Now, let's say I find some gear that says "Applies 150% weapon enchant and lowers the cool down by 50%". Okay... how in the world does this help me when I don't even know what the basic weapons does!
I'm not looking to be BiS or max DPS. I just want to understand how to utilize my skills better so I'm not button mashing all the damn time.
In every video, I see solo players taking on world/dungeon bosses, and most start off with buffing themselves (with what, I have no clue, but I'll get there). Then they attack these things and barely drop an ounce of health.
When I'm looking at basic sets I can craft, I'm trying to learn what perks I can use. Then I see a video like this:
Top 10 Worst Sets and this got me to thinking how in the world anyone knows this stuff. Thank goodness I'm not wearing any of these sets, but can you imagine people out there are and have no clue?
Is it just me or does the game require more information? I see the Skill Advisor has been added, and it's a great start, but what good is it when it doesn't say why these are recommended skills.
So, tl;dr (sorry about that), have any of you seasoned players videos the rest of us can watch where you clearly explain why you chose the skills and how they work?

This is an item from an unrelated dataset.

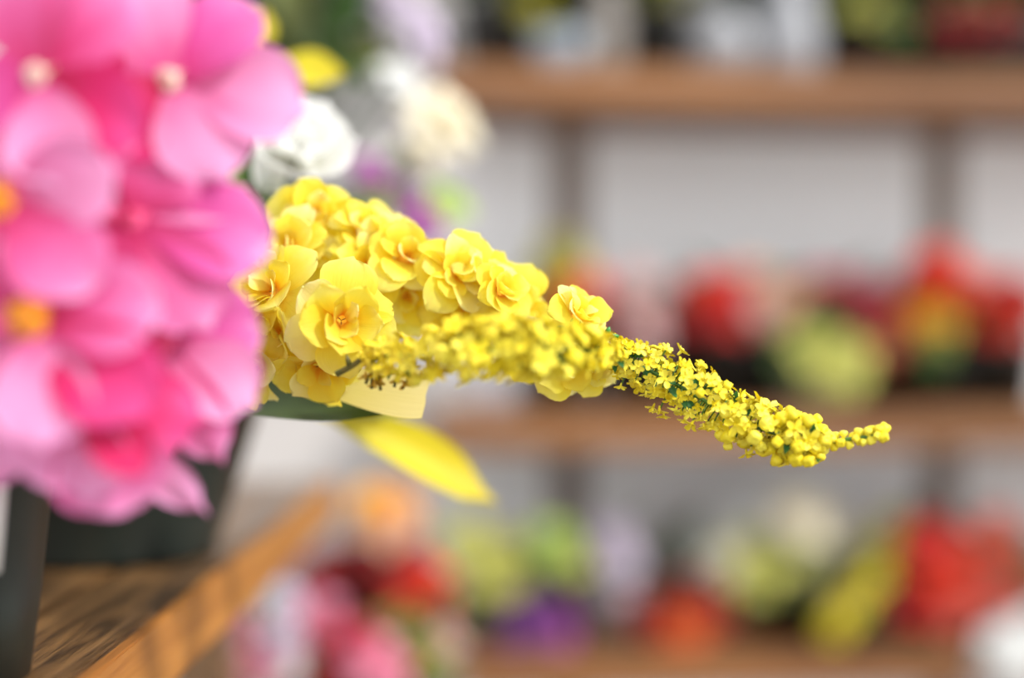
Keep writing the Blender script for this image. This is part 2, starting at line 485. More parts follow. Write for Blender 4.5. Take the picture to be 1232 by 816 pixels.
pblossom(205, 95, .445, M_CTHROAT, [(303, 8, 118, 'mauve', .004, 0), (364, 122, 122, 'pale', .006, 1), (262, 205, 120, 'pale', -.004, 4), (120, 165, 116, 'hot', -.010, 2), (150, -40, 120, 'pale', .0, 3)], (.1, -1, .2))
pblossom(48, 92, .425, M_CTHROAT, [(160, 160, 116, 'hot', -.008, 0), (70, 215, 110, 'pale', -.010, 1), (-75, 130, 120, 'mauve', 0, 3), (20, -60, 150, 'mid', 0, 4), (150, -20, 130, 'mid', .004, 2)], (.1, -1, .1))
pblossom(160, 262, .440, M_KTHROAT, [(322, 292, 128, 'mauve', .010, 0), (285, 222, 80, 'pale', .014, 3), (255, 385, 120, 'mid', .0, 1), (90, 370, 120, 'mid', -.008, 4), (60, 190, 110, 'mid', -.006, 2), (200, 190, 110, 'mid', 0, 0)], (.2, -1, .3))
pblossom(4, 243, .420, M_PTHROAT, [(128, 200, 110, 'pale', -.006, 1), (105, 345, 120, 'mid', -.006, 0), (-10, 370, 110, 'pale', 0, 4), (-100, 300, 120, 'mid'), (-90, 180, 110, 'mid'), (20, 140, 100, 'pale', .006, 3)], (.25, -1, .1), .018)
pblossom(195, 415, .448, M_KTHROAT, [(308, 395, 118, 'mauve', .010, 0), (306, 478, 100, 'pale', .004, 1), (262, 545, 74, 'mid', .0, 3), (165, 520, 110, 'hot', -.006, 4), (130, 400, 120, 'deep', -.006, 2), (225, 318, 110, 'mid', .006, 0)], (.25, -1, .15))
pblossom(42, 388, .418, M_PTHROAT, [(185, 372, 120, 'mid', -.002, 2), (175, 488, 128, 'hot', -.006, 0), (58, 530, 120, 'pale', -.012, 1), (-90, 470, 130, 'pale'), (-80, 330, 120, 'mid'), (60, 275, 110, 'pale', .004, 4)], (.25, -1, .1), .021)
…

I can't watch another build video. It's a recipe I can't cook without burning it.
Thanks!
It is helpful, and thank you. I have read similar information (the Deltia video I watched also explained a few things), and I'll be putting these to use.shadowofnarsil wrote: »I hope this is helpful, and gets at some the ‘why?’ concepts.
One thing Deltia stated, which never once occurred to me, was changing skills between fights and that most seasoned players will change out mob control damage spells for direct damage when facing the boss.
Wow. That one really hit home, and his explanation made perfect sense. Why in the world would I use Steal Tornado when the only boss in front of me is a Lich.
Azuramoonstar wrote: »SilverIce58 wrote: »My question is: is this your first MMO? (I'm not trying to be snarky or shady or what have you, it'd make it easier to understand where you're coming from if that question is answered.) If it is, then it's understandable. When you first start playing MMOs, you get all sorts of these things and mechanics that you've never seen before (mainly because single player games don't have them), and it's very, very easy to become confused and disorientated.
i'm not new to MMO but eso does the MMO genre different. MMo no longer are about making builds.
This game plays more like dungeons and dragons in a lot of aspects, which even to vet mmo players looks daunting.
I tried this game out just before morrowind launch but got flustered quick at the weird class/race/stat system. And the level up and attribute and skill points.
I recently came back, and still really unsure what I'm doing. I'm having fun though. I am playing a khajiit warden, with a destruction ice staff main weapon, and restoration staff sub weapon. Putting my points into health and magic.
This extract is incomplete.